**YOUR TASK:** Beginning with the first line of the entries below, quote each line until you reach and include the line with "lo_ = bpy.data.objects.new('candle_glow', ld);".

**DATA IN THIS EXERCISE:**
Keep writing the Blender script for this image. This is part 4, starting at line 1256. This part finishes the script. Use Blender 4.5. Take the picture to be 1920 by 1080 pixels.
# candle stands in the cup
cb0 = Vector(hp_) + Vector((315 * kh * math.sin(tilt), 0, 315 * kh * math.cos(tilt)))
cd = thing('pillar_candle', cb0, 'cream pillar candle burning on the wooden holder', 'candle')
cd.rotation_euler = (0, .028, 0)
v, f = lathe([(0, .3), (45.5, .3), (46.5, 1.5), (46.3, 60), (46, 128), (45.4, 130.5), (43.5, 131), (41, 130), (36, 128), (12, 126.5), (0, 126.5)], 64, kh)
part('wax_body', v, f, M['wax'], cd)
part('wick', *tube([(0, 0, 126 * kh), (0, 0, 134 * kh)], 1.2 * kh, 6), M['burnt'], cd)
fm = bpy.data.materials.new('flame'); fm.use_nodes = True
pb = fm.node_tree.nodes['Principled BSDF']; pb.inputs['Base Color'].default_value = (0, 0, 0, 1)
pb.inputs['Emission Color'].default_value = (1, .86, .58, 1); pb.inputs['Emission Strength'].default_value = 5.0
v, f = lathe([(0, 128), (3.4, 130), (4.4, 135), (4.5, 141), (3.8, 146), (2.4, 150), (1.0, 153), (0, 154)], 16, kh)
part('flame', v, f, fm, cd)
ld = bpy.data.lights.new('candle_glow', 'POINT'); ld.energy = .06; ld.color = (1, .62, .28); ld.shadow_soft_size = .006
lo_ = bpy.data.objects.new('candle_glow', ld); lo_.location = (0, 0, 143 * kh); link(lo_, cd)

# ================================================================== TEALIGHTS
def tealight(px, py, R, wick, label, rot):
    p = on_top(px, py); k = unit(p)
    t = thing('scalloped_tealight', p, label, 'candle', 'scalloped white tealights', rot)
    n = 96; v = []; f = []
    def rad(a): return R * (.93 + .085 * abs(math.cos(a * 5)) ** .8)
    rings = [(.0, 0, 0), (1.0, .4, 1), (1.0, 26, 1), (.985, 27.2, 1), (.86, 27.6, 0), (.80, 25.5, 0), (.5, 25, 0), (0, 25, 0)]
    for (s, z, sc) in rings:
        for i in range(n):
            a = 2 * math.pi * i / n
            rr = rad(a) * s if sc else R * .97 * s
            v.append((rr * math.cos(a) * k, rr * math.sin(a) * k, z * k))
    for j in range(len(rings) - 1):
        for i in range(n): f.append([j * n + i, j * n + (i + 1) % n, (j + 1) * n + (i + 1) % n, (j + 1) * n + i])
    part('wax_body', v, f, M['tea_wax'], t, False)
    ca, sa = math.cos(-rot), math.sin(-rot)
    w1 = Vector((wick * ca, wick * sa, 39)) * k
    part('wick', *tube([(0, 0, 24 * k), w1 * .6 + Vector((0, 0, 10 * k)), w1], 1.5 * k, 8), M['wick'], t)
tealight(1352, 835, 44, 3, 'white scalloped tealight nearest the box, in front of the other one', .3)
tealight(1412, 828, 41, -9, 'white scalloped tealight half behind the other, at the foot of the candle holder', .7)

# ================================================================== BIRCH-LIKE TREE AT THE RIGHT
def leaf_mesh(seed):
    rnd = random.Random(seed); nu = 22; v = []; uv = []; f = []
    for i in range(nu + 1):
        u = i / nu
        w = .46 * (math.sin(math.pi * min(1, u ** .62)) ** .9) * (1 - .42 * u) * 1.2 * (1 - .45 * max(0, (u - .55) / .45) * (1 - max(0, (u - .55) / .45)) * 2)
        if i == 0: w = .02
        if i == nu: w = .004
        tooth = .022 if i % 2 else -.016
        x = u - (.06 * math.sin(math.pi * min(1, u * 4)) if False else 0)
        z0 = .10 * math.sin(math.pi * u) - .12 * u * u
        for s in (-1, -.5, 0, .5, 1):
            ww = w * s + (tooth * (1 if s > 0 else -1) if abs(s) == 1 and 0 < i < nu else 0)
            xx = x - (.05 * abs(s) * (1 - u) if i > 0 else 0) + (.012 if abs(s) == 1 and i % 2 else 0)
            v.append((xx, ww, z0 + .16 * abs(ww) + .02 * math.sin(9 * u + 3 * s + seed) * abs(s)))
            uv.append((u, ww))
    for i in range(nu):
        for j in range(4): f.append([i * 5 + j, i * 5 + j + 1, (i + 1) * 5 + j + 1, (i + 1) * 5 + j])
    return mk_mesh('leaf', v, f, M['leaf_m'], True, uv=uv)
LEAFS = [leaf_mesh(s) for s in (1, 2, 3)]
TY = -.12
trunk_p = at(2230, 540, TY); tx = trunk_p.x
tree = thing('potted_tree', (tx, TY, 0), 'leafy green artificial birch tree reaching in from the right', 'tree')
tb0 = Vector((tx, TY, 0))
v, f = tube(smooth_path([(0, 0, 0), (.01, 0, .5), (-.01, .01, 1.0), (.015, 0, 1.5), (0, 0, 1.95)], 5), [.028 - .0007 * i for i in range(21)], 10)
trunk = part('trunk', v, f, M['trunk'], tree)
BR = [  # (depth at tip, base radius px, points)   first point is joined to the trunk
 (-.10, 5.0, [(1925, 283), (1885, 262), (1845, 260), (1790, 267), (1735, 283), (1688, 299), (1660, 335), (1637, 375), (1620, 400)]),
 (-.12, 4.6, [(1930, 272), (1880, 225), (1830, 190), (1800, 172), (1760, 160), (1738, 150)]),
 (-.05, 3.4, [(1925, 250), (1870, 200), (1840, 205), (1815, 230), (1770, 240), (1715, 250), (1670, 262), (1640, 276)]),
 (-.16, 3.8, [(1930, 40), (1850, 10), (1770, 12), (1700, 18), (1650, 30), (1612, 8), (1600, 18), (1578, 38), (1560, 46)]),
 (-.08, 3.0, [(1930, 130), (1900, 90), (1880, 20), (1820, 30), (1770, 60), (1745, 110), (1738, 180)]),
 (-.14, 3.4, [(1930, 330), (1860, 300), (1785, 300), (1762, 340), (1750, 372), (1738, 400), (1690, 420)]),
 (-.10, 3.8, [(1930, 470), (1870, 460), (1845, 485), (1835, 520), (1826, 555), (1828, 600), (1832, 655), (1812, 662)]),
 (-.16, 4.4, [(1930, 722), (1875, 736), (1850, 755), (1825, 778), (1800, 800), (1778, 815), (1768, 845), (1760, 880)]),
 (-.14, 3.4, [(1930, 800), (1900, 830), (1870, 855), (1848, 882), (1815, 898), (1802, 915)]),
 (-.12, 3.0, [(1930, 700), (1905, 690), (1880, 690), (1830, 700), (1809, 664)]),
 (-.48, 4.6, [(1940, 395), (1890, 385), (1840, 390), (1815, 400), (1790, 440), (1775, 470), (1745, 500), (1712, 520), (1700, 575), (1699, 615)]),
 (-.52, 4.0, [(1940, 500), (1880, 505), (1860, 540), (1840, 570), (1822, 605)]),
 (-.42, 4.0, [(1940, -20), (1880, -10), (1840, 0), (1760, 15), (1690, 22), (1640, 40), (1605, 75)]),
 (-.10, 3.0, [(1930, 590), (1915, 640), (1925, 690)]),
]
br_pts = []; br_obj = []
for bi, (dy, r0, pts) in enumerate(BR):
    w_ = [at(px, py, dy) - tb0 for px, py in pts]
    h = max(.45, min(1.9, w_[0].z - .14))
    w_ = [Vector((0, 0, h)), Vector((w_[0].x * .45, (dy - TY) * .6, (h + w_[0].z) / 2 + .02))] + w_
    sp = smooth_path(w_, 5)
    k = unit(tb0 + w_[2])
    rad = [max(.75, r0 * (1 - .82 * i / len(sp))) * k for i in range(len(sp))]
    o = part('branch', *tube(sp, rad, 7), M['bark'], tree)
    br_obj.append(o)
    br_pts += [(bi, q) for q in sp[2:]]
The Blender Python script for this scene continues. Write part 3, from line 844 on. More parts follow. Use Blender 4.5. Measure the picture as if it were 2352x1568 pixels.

**WRITTEN SOLUTION:**
Keep writing the Blender script for this image. This is part 4, starting at line 1256. This part finishes the script. Use Blender 4.5. Take the picture to be 1920 by 1080 pixels.
# candle stands in the cup
cb0 = Vector(hp_) + Vector((315 * kh * math.sin(tilt), 0, 315 * kh * math.cos(tilt)))
cd = thing('pillar_candle', cb0, 'cream pillar candle burning on the wooden holder', 'candle')
cd.rotation_euler = (0, .028, 0)
v, f = lathe([(0, .3), (45.5, .3), (46.5, 1.5), (46.3, 60), (46, 128), (45.4, 130.5), (43.5, 131), (41, 130), (36, 128), (12, 126.5), (0, 126.5)], 64, kh)
part('wax_body', v, f, M['wax'], cd)
part('wick', *tube([(0, 0, 126 * kh), (0, 0, 134 * kh)], 1.2 * kh, 6), M['burnt'], cd)
fm = bpy.data.materials.new('flame'); fm.use_nodes = True
pb = fm.node_tree.nodes['Principled BSDF']; pb.inputs['Base Color'].default_value = (0, 0, 0, 1)
pb.inputs['Emission Color'].default_value = (1, .86, .58, 1); pb.inputs['Emission Strength'].default_value = 5.0
v, f = lathe([(0, 128), (3.4, 130), (4.4, 135), (4.5, 141), (3.8, 146), (2.4, 150), (1.0, 153), (0, 154)], 16, kh)
part('flame', v, f, fm, cd)
ld = bpy.data.lights.new('candle_glow', 'POINT'); ld.energy = .06; ld.color = (1, .62, .28); ld.shadow_soft_size = .006
lo_ = bpy.data.objects.new('candle_glow', ld); lo_.location = (0, 0, 143 * kh); link(lo_, cd)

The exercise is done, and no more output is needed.